Kilmaurs is a strikingly attractive village on the A735 some three miles north-west of Kilmarnock. As you approach from the south you drive through Kirktoun south of the Carmel Water before climbing into the village between the single storey weavers' cottages of Townend. This opens out into the view above, with the tiny tolbooth dominating an equally tiny market place.
The key to Kilmaurs' origins lies to the south of the Carmel Water. Kilmaurs Place is a substantial T-plan house built in about 1620. It seems to have inherited its name from a much older structure, probably a tower house, that was built close by; and it may be only the latest in a series of grand residential and/or defensive structures on the same site dating back to the 1100s.
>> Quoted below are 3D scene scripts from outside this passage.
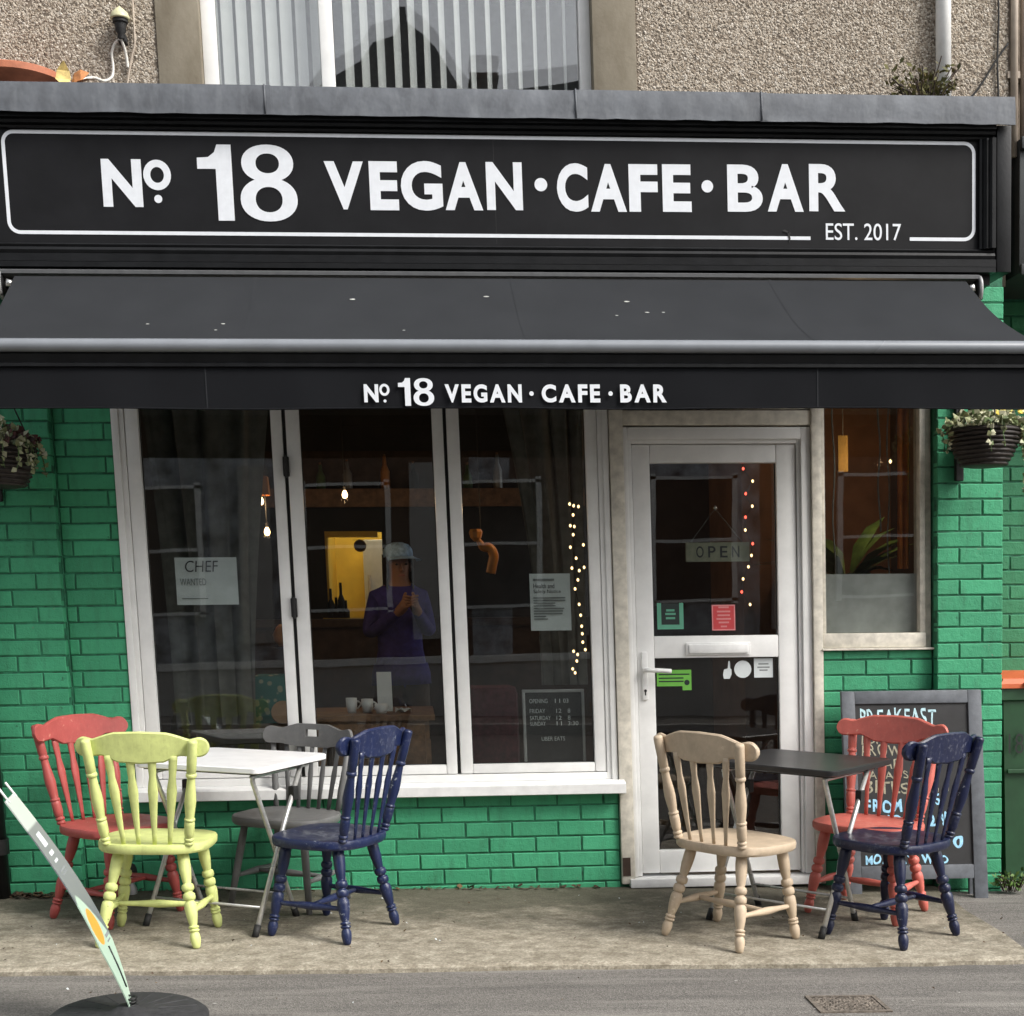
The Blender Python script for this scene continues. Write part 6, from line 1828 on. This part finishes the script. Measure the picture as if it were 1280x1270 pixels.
for i in range(17):
    x, y = rnd.uniform(-1.9, 2.9), rnd.uniform(-2.03, -1.42)
    r = rnd.uniform(0.003, 0.009)
    gm.add([(x + r * math.cos(k * 0.785) * rnd.uniform(0.8, 1.2), y + r * math.sin(k * 0.785), G(x, y) - 0.0105) for k in range(8)], [tuple(range(8))])
gm_o = bpy.data.objects.new("chewing_gum", mesh_of("chewing_gum", gm, M['kerb'], False, False, False))
COL.objects.link(gm_o)
gm_o['kind'] = 'stuff'
tuft("weeds", "green weeds sprouting at the foot of the right hand pillar", "plant", 2.86, -0.115, G(2.86, -0.1) + 0.0, 0.11, 0.05, 0.10, 150, 0.028, M['weed'], 5, False)

# ------------------------------------------------------------------ houses across the road (seen mirrored in the glass)
oh = thing("terrace_house", "rendered house with a steep gable across the road, mirrored in the windows", "house", (0.17, -14, -0.1), None, False)
def oobj(name, mb, mat, par, sm=False):
    mb.v = [(x - 0.17, y + 14, z + 0.1) for x, y, z in mb.v]
    return lobj(name, mb, mat, par, sm)
oobj("wall", MB().box(-1.5, 0.9, -14.6, -14.0, -0.3, 6.6).box(1.5, 2.9, -14.6, -14.0, -0.3, 6.6).box(5.2, 9, -14.6, -14.0, -0.3, 6.6), M['brick_far'], oh)
oobj("rendered_wall", MB().box(-9, -1.5, -14.6, -14.0, -0.3, 6.6).box(0.9, 1.5, -14.6, -14.0, -0.3, 6.6).box(2.9, 5.2, -14.6, -14.0, -0.3, 6.6), plain("grey_house_render", (0.42, 0.44, 0.47, 1), 0.9, var=0.55, scale=3.5), oh)
oobj("side_roof", MB().extr([(0.9, 6.6), (0.9, 8.52), (2.7, 8.78), (6, 8.9), (6, 6.6)], -14.6, -14.1), M['slate'], oh)
for x_ in (-5.2, -2.2, 0.25, 2.8, 5.6):
    oobj("pier", MB().box(x_ - 0.22, x_ + 0.22, -14.0, -13.85, 0.9, 3.42), M['render_pale'], oh)
oobj("gable", MB().extr([(-2.6, 6.6), (-0.95, 8.62), (-0.67, 8.77), (-0.46, 8.89), (-0.28, 9.14), (0.03, 9.24), (0.10, 9.40), (0.11, 9.62), (0.19, 9.62), (0.20, 9.42), (0.30, 9.34), (0.43, 9.25), (0.59, 9.08), (0.75, 8.84), (0.87, 8.62), (2.6, 6.6)], -14.4, -13.7), M['slate'], oh)
oobj("chimney", MB().box(1.15, 1.5, -15.2, -14.7, 8.2, 9.0).box(1.12, 1.53, -15.23, -14.67, 9.0, 9.08), M['brick_far'], oh)
oobj("roof", MB().add([(-9, -13.8, 6.5), (9, -13.8, 6.5), (9, -16.5, 8.75), (-9, -16.5, 8.75)], [(0, 1, 2, 3)]), M['slate'], oh)
for x in (-6.6, -3.6, -0.9, 1.3, 4.2, 7.0):
    for z0, z1 in ((1.3, 3.2), (4.2, 5.8)):
        f_ = oobj("window", MB().box(x - 0.65, x + 0.65, -14.0, -13.93, z0 + 0.035, z0 + 0.08).box(x - 0.65, x + 0.65, -14.0, -13.93, z1 - 0.08, z1 - 0.035).box(x - 0.65, x - 0.57, -14.0, -13.93, z0, z1).box(x + 0.57, x + 0.65, -14.0, -13.93, z0, z1).box(x - 0.57, x + 0.57, -14.0, -13.94, (z0 + z1) / 2 - 0.022, (z0 + z1) / 2 + 0.022), M['upvc'], oh)
        oobj("pane", MB().box(x - 0.57, x + 0.57, -13.99, -13.96, z0 + 0.08, z1 - 0.08), M['gasket'], f_).location = (0, 0, 0)
gw = thing("garden_wall", "low white rendered garden wall across the road, mirrored in the panes", "wall", (0, -11, -0.1), None, False)
lobj("wall", MB().box(-9, 9, -0.1, 0.1, -0.2, 0.75), M['render_pale'], gw)
lobj("coping", MB().box(-9, 9, -0.14, 0.14, 0.75, 0.83), M['upvc'], gw)
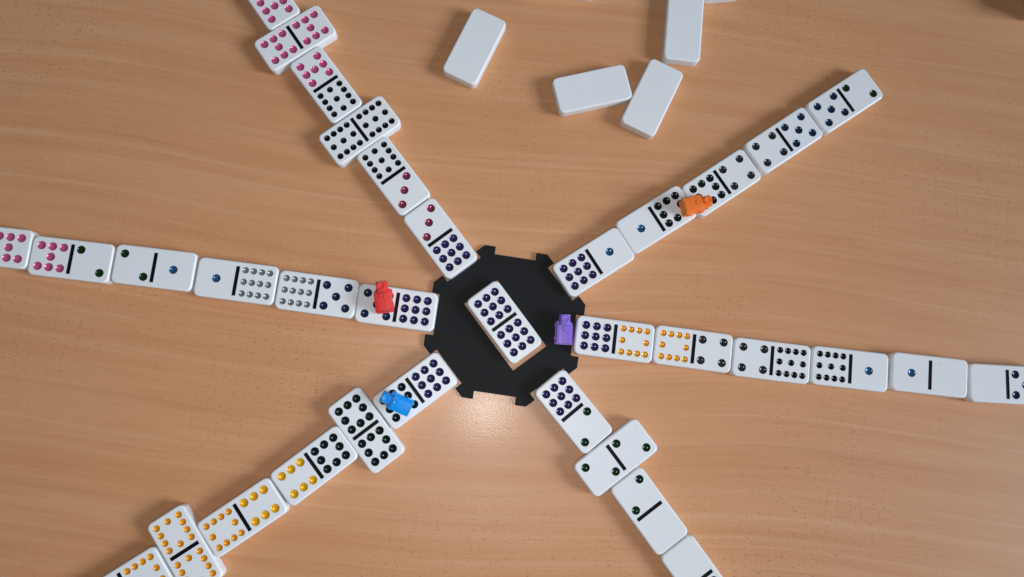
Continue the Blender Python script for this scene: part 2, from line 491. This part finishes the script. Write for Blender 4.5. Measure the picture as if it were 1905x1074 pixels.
BLANK = domino_mesh([], None)
GB = 'plain white dominoes lying face down'
for x, y, t, lab in [
    (-3.63, 224.17, -2.0116, 'plain white face down domino lying alone, leftmost of the face down ones'),
    (74.29, 196.25, -2.9053, 'plain white face down domino lying nearly level, corner touching its slanted neighbour'),
    (114.31, 191.06, -2.0265, 'plain white face down domino, slanted, lowest of those at the top'),
    (137.09, 241.69, 1.4707, 'plain white face down domino standing nearly upright in the picture at the top edge'),
    (161.7, 287.4, 1.692, 'plain white face down domino, only its end showing at the top edge, rightmost'),
    (52.6, 275.4, -0.056, 'plain white face down domino, only a thin sliver showing at the top edge'),
]:
    o = link_mesh('domino', BLANK, MAT_WHITE)
    o.location = (x * MM, y * MM, 0.00005); o.rotation_euler = (0, 0, t)
    tag(o, lab, 'domino', GB)
# a tile stood on its long edge at the far right corner
o = link_mesh('domino', BLANK, MAT_WHITE)
o.rotation_euler = (math.radians(90), 0, math.radians(90))
o.location = (381.7 * MM, (254.0 + 25) * MM, WID / 2 * MM)
tag(o, 'white domino standing on edge, just its corner showing at the top right', 'domino', 'dominoes standing on edge')

# ------------------------------------------------------------------ train tokens
def add_box(bm, x0, x1, y0, y1, z0, z1, bev=0.35, seg=2, taper=0.0):
    vs = [bm.verts.new((x, y * (1 - taper * (z > z0)), z)) for z in (z0, z1) for x, y in ((x0, y0), (x1, y0), (x1, y1), (x0, y1))]
    fs = [bm.faces.new([vs[i] for i in f]) for f in ((3, 2, 1, 0), (4, 5, 6, 7), (0, 1, 5, 4), (1, 2, 6, 5), (2, 3, 7, 6), (3, 0, 4, 7))]
    if bev:
        es = list({e for f in fs for e in f.edges})
        bmesh.ops.bevel(bm, geom=es, offset=bev, segments=seg, affect='EDGES')

def add_lathe(bm, profile, mat, n=24):
    """profile of (radius, height); mat places it"""
    prev = None
    for r, z in profile:
        cur = [bm.verts.new(mat @ Vector((r * math.cos(2 * math.pi * i / n), r * math.sin(2 * math.pi * i / n), z))) for i in range(n)]
        if prev:
            for i in range(n): bm.faces.new((prev[i], prev[(i + 1) % n], cur[(i + 1) % n], cur[i]))
        else: bm.faces.new(list(reversed(cur)))
        prev = cur
    bm.faces.new(prev)

def finish(name, bm):
    bmesh.ops.scale(bm, vec=(MM, MM, MM), verts=bm.verts)
    return from_bm(name, bm, math.radians(38))

def token_meshes():
    M = {}
    bm = bmesh.new(); add_box(bm, -9.6, 5.2, -5.2, 5.2, 1.0, 3.4, 0.4); M['chassis'] = finish('chassis', bm)
    bm = bmesh.new()
    # boxy smokebox with chamfered shoulders, run back under the cab
    sec = [(-3.4, 1.6), (3.4, 1.6), (3.5, 7.6), (2.3, 9.4), (-2.3, 9.4), (-3.5, 7.6)]
    r0 = [bm.verts.new((-1.0, y, z)) for y, z in sec]; r1 = [bm.verts.new((9.5 - (0.5 if z > 8 else 0), y, z)) for y, z in sec]
    for i in range(6): bm.faces.new((r0[i], r0[(i + 1) % 6], r1[(i + 1) % 6], r1[i]))
    bm.faces.new(r0); bm.faces.new(list(reversed(r1)))
    bmesh.ops.bevel(bm, geom=list(bm.edges), offset=0.3, segments=2, affect='EDGES')
    M['boiler'] = finish('boiler', bm)
    bm = bmesh.new()
    add_lathe(bm, [(2.3, 9.0), (2.3, 10.0), (2.6, 10.5), (2.6, 11.1), (2.4, 11.35), (1.9, 11.35), (1.7, 11.0), (0.3, 10.9)], Matrix.Translation((6.3, 0, 0)))
    M['smokestack'] = finish('smokestack', bm)
    bm = bmesh.new(); add_box(bm, -8.7, 0.8, -4.3, 4.3, 3.2, 10.2, 0.4); add_box(bm, -8.9, 4.6, -4.85, 4.85, 3.2, 7.6, 0.45); M['cab'] = finish('cab', bm)
    bm = bmesh.new()
    # roof: gently arched slab with a thicker rear lip
    n = 8; prof = [(-4.9 + 9.8 * i / n, 10.0 + 0.45 * (1 - (2 * i / n - 1) ** 4)) for i in range(n + 1)]
    ring0, ring1 = [], []
    for xx, ring in ((-9.7, ring0), (1.9, ring1)):
        ring += [bm.verts.new((xx, y, z + 0.9)) for y, z in prof] + [bm.verts.new((xx, y, z)) for y, z in reversed(prof)]
    k = len(ring0)
    for i in range(k): bm.faces.new((ring0[i], ring0[(i + 1) % k], ring1[(i + 1) % k], ring1[i]))
    bm.faces.new(ring0); bm.faces.new(list(reversed(ring1)))
    add_box(bm, -10.0, -8.8, -5.1, 5.1, 9.9, 11.3, 0.3)
    M['roof'] = finish('roof', bm)
    bm = bmesh.new()
    add_lathe(bm, [(1.7, 11.0), (1.7, 11.6), (1.55, 11.85), (1.25, 11.85), (1.05, 11.6), (0.3, 11.55)], Matrix.Translation((-0.2, 0, 0)))
    M['steam_dome'] = finish('steam_dome', bm)
    bm = bmesh.new()
    add_lathe(bm, [(2.0, -0.5), (2.2, -0.3), (2.2, 0.3), (2.0, 0.5), (1.5, 0.5), (1.4, 0.3), (0.3, 0.3)], Matrix.Rotation(math.radians(90), 4, 'X'))
    M['wheel'] = finish('wheel', bm)
    return M

TOKENS = [('red', -58.9, 55.8, T, 1.707, 'small red plastic train token on the five navy pips, left of the hub'),
          ('blue', -49.5, -8.5, T, 2.731, 'small bright blue plastic train token on a domino lower left of the hub'),
          ('purple', 54.0, 36.9, HUB_T, 1.504, 'small purple plastic train token standing on the black hub'),
          ('orange', 139.5, 116.9, T, 0.271, 'small orange plastic train token lying across two dominoes at upper right')]
for cname, x, y, z, t, lab in TOKENS:
    M = token_meshes()
    root = bpy.data.objects.new('train_token', None); root.empty_display_size = 0.01
    col.objects.link(root)
    root.location = (x * MM, y * MM, z * MM + 0.0001); root.rotation_euler = (0, 0, t)
    tag(root, lab, 'train token', 'plastic train tokens')
    mat = TOKEN_MAT[cname]
    for part in ('chassis', 'boiler', 'smokestack', 'steam_dome'):
        link_mesh(part, M[part], mat, root)
    cab = link_mesh('cab', M['cab'], mat, root)
    link_mesh('roof', M['roof'], mat, cab)
    for wx in (-5.6, 2.6):
        for wy in (-5.0, 5.0):
            w = link_mesh('wheel', M['wheel'], mat, root); w.location = (wx * MM, wy * MM, 2.2 * MM)
            if wy > 0: w.rotation_euler = (0, 0, math.pi)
In 1413 this was the residence of William Cunningham, Earl of Glencairn, and in that year he established a collegiate church close by. This was probably on the site of a later church built in the 1600s, which in turn now only exists in part as a burial aisle annexed to the 1888 Parish Church.
A little over a century later, in 1527, another Earl of Glencairn established Kilmaurs as a burgh, but ensured that it developed and grew on the far, north bank of the Carmel Water from his home at Kilmaur Place.
As the new burgh grew, the tolbooth came to lie at its heart, serving as meeting place for local worthies and the magistrate, as a collection point for customs dues, and as a place of imprisonment and punishment for miscreants. The tolbooth is still known locally as the jougs after the iron neck ring and chain still attached to the external wall near the tower steps.
At the rear of the tolbooth is a small column surmounted by a stone sphere, sized (and positioned) as if to stand in for a mercat cross. From here there is an excellent view north along the much wider, and less intimate, stretch of Main Street leading uphill to Townhead.
To the east of the tolbooth, looking onto its side wall, is the intriguing Weston Tavern, a free house. A review of this turned up on the online discussion forum for Livingston FC supporters: "The Weston Tavern does a braw bowl of soup wi' crusty bread. It's got a large room through the back and has a real fire."